Geothermal Could Replace 42% of EU Fossil Fuel Power

🤯 Mind Blown

New drilling technology could unlock enough underground heat to replace nearly half of Europe's coal and gas electricity. The Earth's constant warmth is becoming an affordable, endless clean energy source.

The ground beneath our feet might be the clean energy breakthrough Europe has been waiting for.

A new report from energy think tank Ember reveals that geothermal energy could replace 42 percent of the European Union's electricity from coal and natural gas at the same cost. New drilling technologies borrowed from the oil and gas industry are making this possible by reaching deeper underground and creating pathways for water to heat up in previously unusable locations.

Geothermal works by pumping water through hot rock underground, where it heats up and returns to the surface to power turbines. Unlike solar and wind, which depend on weather conditions, the Earth's core provides constant heat day and night, season after season.

"We can't really say that all of it will be utilized, but there is enough of it to get policymakers and investors more interested, even in Europe and even outside of traditional hot spots," said Tatiana Mindeková, a policy advisor at Ember who led the report.

The game changer is enhanced geothermal technology that drills several miles deep and fractures rock to create space for water to flow and heat. This opens vast new regions beyond volcanic hot spots where geothermal traditionally worked. Engineers are essentially creating their own underground heat exchangers anywhere they drill.

Geothermal Could Replace 42% of EU Fossil Fuel Power

The technology faces real challenges. Drilling miles deep is expensive and technically difficult, and costs vary depending on how quickly temperature rises underground in different locations. Some rock types also add minerals to the water that can damage equipment.

But like solar panels and wind turbines before it, costs are dropping as the technology matures. "To the extent that we see more deployment of advanced geothermal in Europe, we're going to see that bring down the cost of applying the innovation in lots of other places in the world," said David Victor, co-director of the Deep Decarbonization Initiative at UC San Diego.

The Ripple Effect

Geothermal's benefits extend far beyond electricity generation. In the EU, households use more than three quarters of their energy just heating homes and water, and shallower geothermal systems can meet that need directly.

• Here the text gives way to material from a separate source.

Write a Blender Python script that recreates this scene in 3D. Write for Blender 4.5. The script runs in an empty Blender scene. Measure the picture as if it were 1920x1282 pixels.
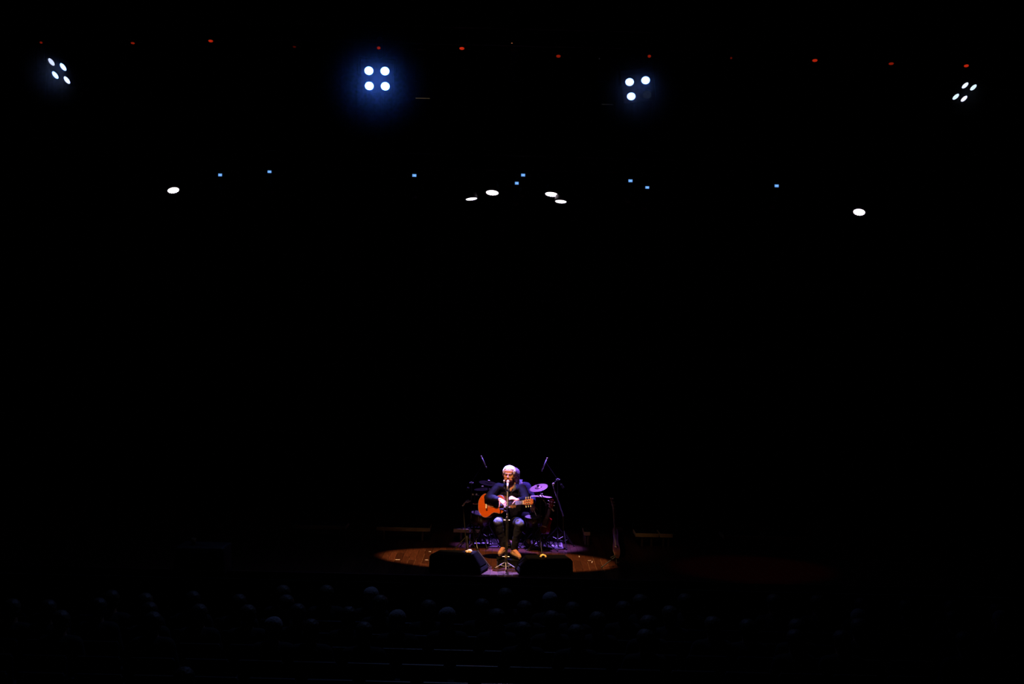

Networked geothermal drills just 600 to 700 feet down and circulates water at the ground's constant temperature. Heat pumps in individual homes extract warmth in winter and deposit heat underground in summer, creating a seasonal cycle that stores energy for year-round comfort.

The Earth can even act as a giant battery. When solar panels and wind turbines produce excess electricity, facilities can heat water and pump it underground for storage. Later, when renewables aren't generating power, that hot water returns to the surface to fill the gap.

Wayne Bezner Kerr, who manages Cornell University's Earth Source Heat program, sees the potential despite the technical challenges. The irony isn't lost on researchers that oil and gas drilling techniques are now helping unlock clean energy that could replace fossil fuels.

The future of clean energy might not be in the sky or on rooftops, but beneath our feet all along.